Lon: said school kept its culture but now is being gutted due to top-down busing programs.
Q: why give bonus points to the poorest schools and not the most integrated?
Lon: we're not sure about the exact formula yet but the 90-100% low-income schools are the most difficult to integrate.
Both Lon and Thomas: giving the poorest schools the biggest leg-up also helps get their students into college.
Q: won't white parents, who choose schools mostly on race, keep finding ways to avoid majority-minority schools?
Q (cont'd): there are studies about the impact of introducing rich kids into poor schools and it's not always positive.
Q: won't this policy have the effect of inducing schools to recruit high-performing low-income students?
Q from @atboston: are there programs related to the bonus points actually giving resources to the lowest-performing schools?
Lon: at Rutgers there are programs to help students from low-income backgrounds acclimate abd succeed.
Thomas: the recruitment problem leading to brain drain is a serious concern but there are ways to balance it out.

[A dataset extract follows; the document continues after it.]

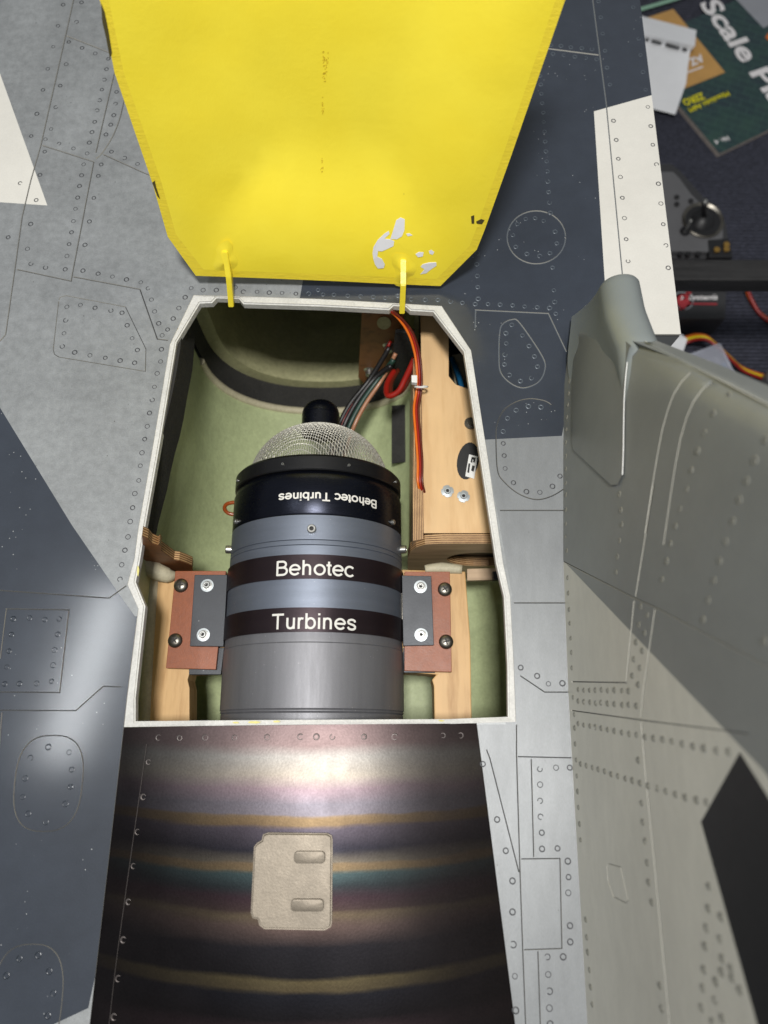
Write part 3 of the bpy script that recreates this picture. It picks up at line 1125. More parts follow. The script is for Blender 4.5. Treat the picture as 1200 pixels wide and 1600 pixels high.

Thomas: this is likeliest in general to integrate the middle, not the poorest schools.
Q: California has a 10% program for UC (though not the higher-end UCs); what was the impact there?
Q: without admissions transparency, how will parents be confident that they need to care about integration?
A (I forget whether Lon or Thomas): how much transparency is there about the importance of SATs in admissions? And yet people care.